Output the material below in its entirety, exactly as given.

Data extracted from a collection
※

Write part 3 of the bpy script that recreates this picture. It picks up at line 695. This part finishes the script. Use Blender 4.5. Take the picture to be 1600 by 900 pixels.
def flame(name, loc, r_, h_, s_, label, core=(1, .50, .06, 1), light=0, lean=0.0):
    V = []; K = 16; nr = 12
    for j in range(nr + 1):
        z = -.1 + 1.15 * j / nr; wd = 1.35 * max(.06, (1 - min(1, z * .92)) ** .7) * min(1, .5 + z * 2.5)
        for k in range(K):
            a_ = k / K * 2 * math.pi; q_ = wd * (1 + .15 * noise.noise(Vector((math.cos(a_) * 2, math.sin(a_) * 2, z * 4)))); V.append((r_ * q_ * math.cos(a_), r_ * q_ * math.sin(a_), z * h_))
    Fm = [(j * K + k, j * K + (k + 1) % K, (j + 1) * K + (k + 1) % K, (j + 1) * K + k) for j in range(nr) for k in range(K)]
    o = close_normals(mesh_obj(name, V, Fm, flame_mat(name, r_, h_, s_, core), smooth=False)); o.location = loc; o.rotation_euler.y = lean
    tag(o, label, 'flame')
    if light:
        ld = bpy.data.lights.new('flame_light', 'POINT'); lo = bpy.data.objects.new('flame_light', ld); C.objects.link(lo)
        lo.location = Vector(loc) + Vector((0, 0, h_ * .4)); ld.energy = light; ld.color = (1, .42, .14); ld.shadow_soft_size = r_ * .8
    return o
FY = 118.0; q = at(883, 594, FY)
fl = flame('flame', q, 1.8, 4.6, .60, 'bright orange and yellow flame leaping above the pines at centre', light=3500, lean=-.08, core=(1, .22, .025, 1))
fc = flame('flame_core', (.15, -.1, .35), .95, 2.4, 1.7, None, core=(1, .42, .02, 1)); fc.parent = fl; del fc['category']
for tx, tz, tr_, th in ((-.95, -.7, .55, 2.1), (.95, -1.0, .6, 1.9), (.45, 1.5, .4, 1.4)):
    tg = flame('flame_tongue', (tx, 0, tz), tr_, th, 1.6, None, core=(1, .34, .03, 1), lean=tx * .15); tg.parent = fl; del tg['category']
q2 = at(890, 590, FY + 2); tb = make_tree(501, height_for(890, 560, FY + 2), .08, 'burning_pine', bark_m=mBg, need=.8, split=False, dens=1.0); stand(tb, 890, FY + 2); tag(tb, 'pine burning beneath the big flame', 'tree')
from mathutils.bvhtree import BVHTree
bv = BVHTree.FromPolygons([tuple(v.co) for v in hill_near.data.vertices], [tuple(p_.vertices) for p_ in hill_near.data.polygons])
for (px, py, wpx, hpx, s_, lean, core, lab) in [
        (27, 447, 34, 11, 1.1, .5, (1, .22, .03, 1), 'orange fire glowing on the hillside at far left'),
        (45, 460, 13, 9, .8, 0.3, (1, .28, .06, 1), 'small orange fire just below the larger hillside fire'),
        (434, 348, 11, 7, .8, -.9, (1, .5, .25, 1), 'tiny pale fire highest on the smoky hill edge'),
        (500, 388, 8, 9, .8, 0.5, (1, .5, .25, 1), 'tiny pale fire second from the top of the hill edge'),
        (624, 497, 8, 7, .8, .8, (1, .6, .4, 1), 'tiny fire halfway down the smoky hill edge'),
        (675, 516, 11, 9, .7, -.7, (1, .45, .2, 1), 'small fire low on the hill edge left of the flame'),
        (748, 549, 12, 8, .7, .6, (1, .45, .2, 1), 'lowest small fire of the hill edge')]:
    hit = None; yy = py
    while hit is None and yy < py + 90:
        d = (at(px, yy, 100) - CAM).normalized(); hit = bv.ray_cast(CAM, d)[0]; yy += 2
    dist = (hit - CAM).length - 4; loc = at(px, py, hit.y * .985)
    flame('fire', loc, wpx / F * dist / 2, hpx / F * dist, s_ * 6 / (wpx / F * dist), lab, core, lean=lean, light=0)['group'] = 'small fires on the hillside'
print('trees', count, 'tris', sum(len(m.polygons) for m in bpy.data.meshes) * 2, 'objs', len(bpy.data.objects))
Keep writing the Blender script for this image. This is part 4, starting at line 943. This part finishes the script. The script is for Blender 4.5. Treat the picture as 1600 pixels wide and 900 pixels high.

※

→ **Response to the task**
Write part 3 of the bpy script that recreates this picture. It picks up at line 695. This part finishes the script. Use Blender 4.5. Take the picture to be 1600 by 900 pixels.
def flame(name, loc, r_, h_, s_, label, core=(1, .50, .06, 1), light=0, lean=0.0):
    V = []; K = 16; nr = 12
    for j in range(nr + 1):
        z = -.1 + 1.15 * j / nr; wd = 1.35 * max(.06, (1 - min(1, z * .92)) ** .7) * min(1, .5 + z * 2.5)
        for k in range(K):
            a_ = k / K * 2 * math.pi; q_ = wd * (1 + .15 * noise.noise(Vector((math.cos(a_) * 2, math.sin(a_) * 2, z * 4)))); V.append((r_ * q_ * math.cos(a_), r_ * q_ * math.sin(a_), z * h_))
    Fm = [(j * K + k, j * K + (k + 1) % K, (j + 1) * K + (k + 1) % K, (j + 1) * K + k) for j in range(nr) for k in range(K)]
    o = close_normals(mesh_obj(name, V, Fm, flame_mat(name, r_, h_, s_, core), smooth=False)); o.location = loc; o.rotation_euler.y = lean
    tag(o, label, 'flame')
    if light:
        ld = bpy.data.lights.new('flame_light', 'POINT'); lo = bpy.data.objects.new('flame_light', ld); C.objects.link(lo)
        lo.location = Vector(loc) + Vector((0, 0, h_ * .4)); ld.energy = light; ld.color = (1, .42, .14); ld.shadow_soft_size = r_ * .8
    return o
FY = 118.0; q = at(883, 594, FY)
fl = flame('flame', q, 1.8, 4.6, .60, 'bright orange and yellow flame leaping above the pines at centre', light=3500, lean=-.08, core=(1, .22, .025, 1))
fc = flame('flame_core', (.15, -.1, .35), .95, 2.4, 1.7, None, core=(1, .42, .02, 1)); fc.parent = fl; del fc['category']
for tx, tz, tr_, th in ((-.95, -.7, .55, 2.1), (.95, -1.0, .6, 1.9), (.45, 1.5, .4, 1.4)):
    tg = flame('flame_tongue', (tx, 0, tz), tr_, th, 1.6, None, core=(1, .34, .03, 1), lean=tx * .15); tg.parent = fl; del tg['category']
q2 = at(890, 590, FY + 2); tb = make_tree(501, height_for(890, 560, FY + 2), .08, 'burning_pine', bark_m=mBg, need=.8, split=False, dens=1.0); stand(tb, 890, FY + 2); tag(tb, 'pine burning beneath the big flame', 'tree')
from mathutils.bvhtree import BVHTree
bv = BVHTree.FromPolygons([tuple(v.co) for v in hill_near.data.vertices], [tuple(p_.vertices) for p_ in hill_near.data.polygons])
for (px, py, wpx, hpx, s_, lean, core, lab) in [
        (27, 447, 34, 11, 1.1, .5, (1, .22, .03, 1), 'orange fire glowing on the hillside at far left'),
        (45, 460, 13, 9, .8, 0.3, (1, .28, .06, 1), 'small orange fire just below the larger hillside fire'),
        (434, 348, 11, 7, .8, -.9, (1, .5, .25, 1), 'tiny pale fire highest on the smoky hill edge'),
        (500, 388, 8, 9, .8, 0.5, (1, .5, .25, 1), 'tiny pale fire second from the top of the hill edge'),
        (624, 497, 8, 7, .8, .8, (1, .6, .4, 1), 'tiny fire halfway down the smoky hill edge'),
        (675, 516, 11, 9, .7, -.7, (1, .45, .2, 1), 'small fire low on the hill edge left of the flame'),
        (748, 549, 12, 8, .7, .6, (1, .45, .2, 1), 'lowest small fire of the hill edge')]:
    hit = None; yy = py
    while hit is None and yy < py + 90:
        d = (at(px, yy, 100) - CAM).normalized(); hit = bv.ray_cast(CAM, d)[0]; yy += 2
    dist = (hit - CAM).length - 4; loc = at(px, py, hit.y * .985)
    flame('fire', loc, wpx / F * dist / 2, hpx / F * dist, s_ * 6 / (wpx / F * dist), lab, core, lean=lean, light=0)['group'] = 'small fires on the hillside'
print('trees', count, 'tris', sum(len(m.polygons) for m in bpy.data.meshes) * 2, 'objs', len(bpy.data.objects))
Keep writing the Blender script for this image. This is part 4, starting at line 943. This part finishes the script. The script is for Blender 4.5. Treat the picture as 1600 pixels wide and 900 pixels high.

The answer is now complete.